Per motivi ben diversi dalle esigenze di preghiera, pensiamo che i lavoratori per emanciparsi dall’autocrazia del capitale, devono necessariamente lottare per il controllo delle condizioni d’uso della forza-lavoro. Solo in questo modo potranno riappropriarsi della loro dignità umana. Questa lotta deve incidere sulla durata del lavoro, ovvero su orario di lavoro, straordinari, pause, tempi morti, ferie, ecc.; ma anche sull’intensità e sull’organizzazione del lavoro: ritmi, cottimo, premi di produzione, ecc.. La lotta per il controllo delle condizioni d’uso della forza-lavoro è la migliore strategia di risposta che la classe operaia possa dare agli effetti “perversi” della robotizzazione.

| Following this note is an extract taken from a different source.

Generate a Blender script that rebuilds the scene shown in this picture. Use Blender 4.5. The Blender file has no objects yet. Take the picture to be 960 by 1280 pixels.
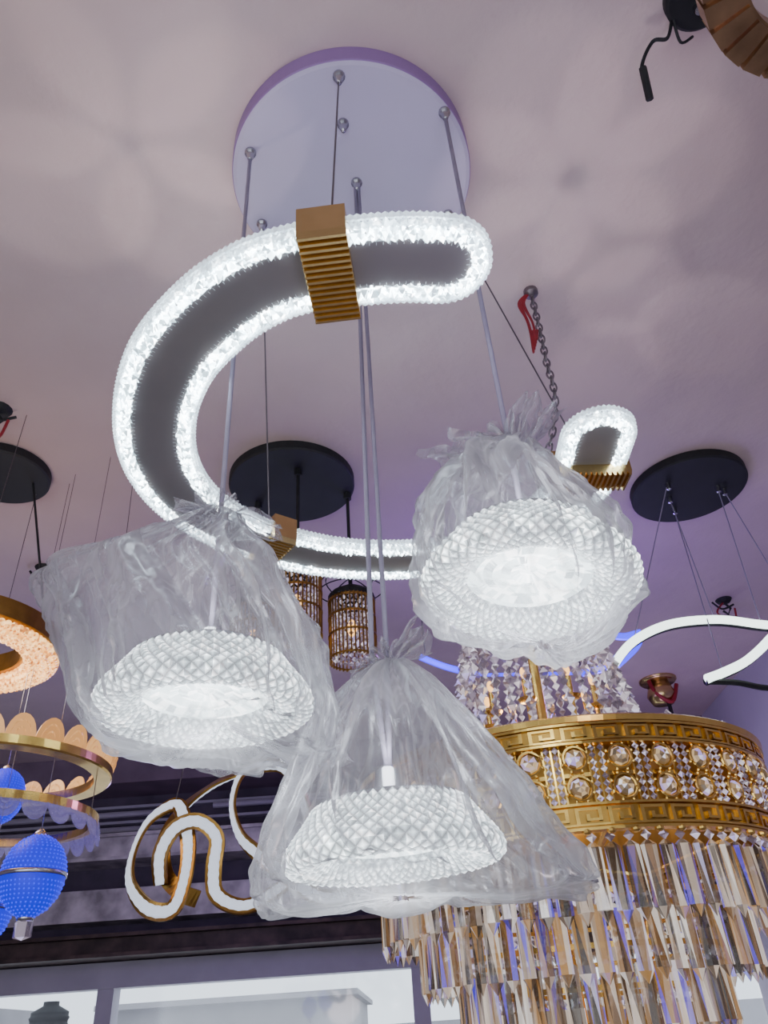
import bpy, math, random
from mathutils import Vector, Matrix, noise
random.seed(7)
PI=math.pi; TAU=2*math.pi
col=bpy.context.scene.collection
# ------------------------------------------------------------------ helpers
def grp(name,loc=(0,0,0)):
    e=bpy.data.objects.new(name,None); e.empty_display_size=.1; e.location=loc; col.objects.link(e); return e
def link(o,parent):
    col.objects.link(o)
    if parent is not None:
        o.parent=parent; o.matrix_parent_inverse=Matrix.Translation(-Vector(parent.location))
    return o
def mesh(name,V,Fc,mat,parent=None,smooth=False):
    m=bpy.data.meshes.new(name); m.from_pydata([tuple(v) for v in V],[],Fc); m.update()
    if mat: m.materials.append(mat)
    if smooth:
        for p_ in m.polygons: p_.use_smooth=True
    return link(bpy.data.objects.new(name,m),parent)
class MB:
    def __init__(s): s.V=[]; s.F=[]
    def add(s,V,F):
        n=len(s.V); s.V+= [tuple(v) for v in V]; s.F+=[tuple(i+n for i in f) for f in F]
    def box(s,a,b):
        x0,y0,z0=a; x1,y1,z1=b
        s.add([(x0,y0,z0),(x1,y0,z0),(x1,y1,z0),(x0,y1,z0),(x0,y0,z1),(x1,y0,z1),(x1,y1,z1),(x0,y1,z1)],
              [(0,3,2,1),(4,5,6,7),(0,1,5,4),(1,2,6,5),(2,3,7,6),(3,0,4,7)])
    def cylbox(s,c,t0,t1,r0,r1,z0,z1):
        P=[]
        for z in (z0,z1):
            for r,t in ((r0,t0),(r1,t0),(r1,t1),(r0,t1)):
                P.append((c[0]+r*math.cos(t),c[1]+r*math.sin(t),z))
        s.add(P,[(0,3,2,1),(4,5,6,7),(0,1,5,4),(1,2,6,5),(2,3,7,6),(3,0,4,7)])
    def lathe(s,c,prof,n=48,closed=False,a0=0,a1=TAU):
        full=abs(a1-a0-TAU)<1e-6; m=n if full else n+1; k=len(prof); V=[];F=[]
        for i in range(m):
            t=a0+(a1-a0)*i/n
            for r,z in prof: V.append((c[0]+r*math.cos(t),c[1]+r*math.sin(t),c[2]+z))
        for i in range(n):
            j=(i+1)%m
            for q in range(k if closed else k-1):
                w=(q+1)%k; F.append((i*k+q,j*k+q,j*k+w,i*k+w))
        s.add(V,F)
    def tube(s,pts,r,n=8,closed=False,rf=None,flat=1.0):
        pts=[Vector(p_) for p_ in pts]; N=len(pts); V=[];F=[]
        prev=None
        for i,p_ in enumerate(pts):
            a=pts[(i-1)%N] if (closed or i>0) else p_; b=pts[(i+1)%N] if (closed or i<N-1) else p_
            t=(b-a).normalized(); up=Vector((0,0,1)) if abs(t.z)<.95 else Vector((0,1,0))
            if prev is not None and abs(t.z)>=.9: up=prev
            s1=t.cross(up).normalized(); u1=s1.cross(t).normalized(); prev=u1
            rr=rf(i) if rf else r
            for q in range(n):
                an=TAU*q/n; V.append(p_+s1*math.cos(an)*rr+u1*math.sin(an)*rr*flat)
        M=N if closed else N-1
        for i in range(M):
            j=(i+1)%N
            for q in range(n):
                w=(q+1)%n; F.append((i*n+q,i*n+w,j*n+w,j*n+q))
        if not closed: F.append(tuple(range(n))[::-1]); F.append(tuple((N-1)*n+q for q in range(n)))
        s.add(V,F)
    def sphere(s,c,r,u=8,v=6,sx=1,sy=1,sz=1):
        V=[(c[0],c[1],c[2]-r*sz)];F=[]
        for j in range(1,v):
            ph=-PI/2+PI*j/v
            for i in range(u):
                t=TAU*i/u; V.append((c[0]+r*sx*math.cos(ph)*math.cos(t),c[1]+r*sy*math.cos(ph)*math.sin(t),c[2]+r*sz*math.sin(ph)))
        V.append((c[0],c[1],c[2]+r*sz)); L=len(V)-1
        for i in range(u): F.append((0,1+(i+1)%u,1+i))
        for j in range(v-2):
            for i in range(u):
                a=1+j*u; F.append((a+i,a+(i+1)%u,a+u+(i+1)%u,a+u+i))
        a=1+(v-2)*u
        for i in range(u): F.append((a+i,a+(i+1)%u,L))
        s.add(V,F)
    def octa(s,c,r,sz=1.3,rot=None):
        P=[Vector(v) for v in ((1,0,0),(0,1,0),(-1,0,0),(0,-1,0),(0,0,sz),(0,0,-sz))]
        if rot: P=[rot@v for v in P]
        s.add([Vector(c)+v*r for v in P],[(0,1,4),(1,2,4),(2,3,4),(3,0,4),(1,0,5),(2,1,5),(3,2,5),(0,3,5)])
    def prism(s,c,w,h,ang):
        # hanging crystal: pointed bottom, tapered top, flattened hexagon
        x,y,z=c; V=[];F=[]
        levels=[(0,.30),(-.06*h,1),(-.84*h,1.0)]
        for dz,k in levels:
            for q in range(6):
                t=TAU*q/6; lx=math.cos(t)*w*k; ly=math.sin(t)*w*k*.6
                V.append((x+lx*math.cos(ang)-ly*math.sin(ang),y+lx*math.sin(ang)+ly*math.cos(ang),z+dz))
        V.append((x,y,z-h)); 
        for j in range(2):
            for q in range(6):
                F.append((j*6+q,(j+1)*6+q,(j+1)*6+(q+1)%6,j*6+(q+1)%6))
        F.append(tuple(range(6)))
        for q in range(6): F.append((12+q,18,12+(q+1)%6))
        s.add(V,F)
    def obj(s,name,mat,parent=None,smooth=False): return mesh(name,s.V,s.F,mat,parent,smooth)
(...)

Si noti che, in termini politici, tale rivendicazione non è equivalente ad una semplice richiesta di aumento del salario, dove non è messo in discussione il comando del capitalista nei luoghi del lavoro, e nella società. La riduzione della giornata lavorativa implica un aumento del salario orario, ma non è solo una lotta salariale, è molto di più, poiché politicamente implica la riappropriazione da parte della forza-lavoro del proprio lavoro e il rifiuto del lavoro salariato capitalistico. Per questo Marx sosteneva che: “Invece della parola d’ordine conservatrice: «Un equo salario per un’equa giornata lavorativa»”, caratteristica dei socialdemocratici, “gli operai devono scrivere sulla loro bandiera il motto rivoluzionario: «Soppressione del sistema del lavoro salariato»” [13]. E questa parola d’ordine, in una fase di programma minimo, richiede, in primo luogo, la riduzione dell’orario di lavoro a parità di salario.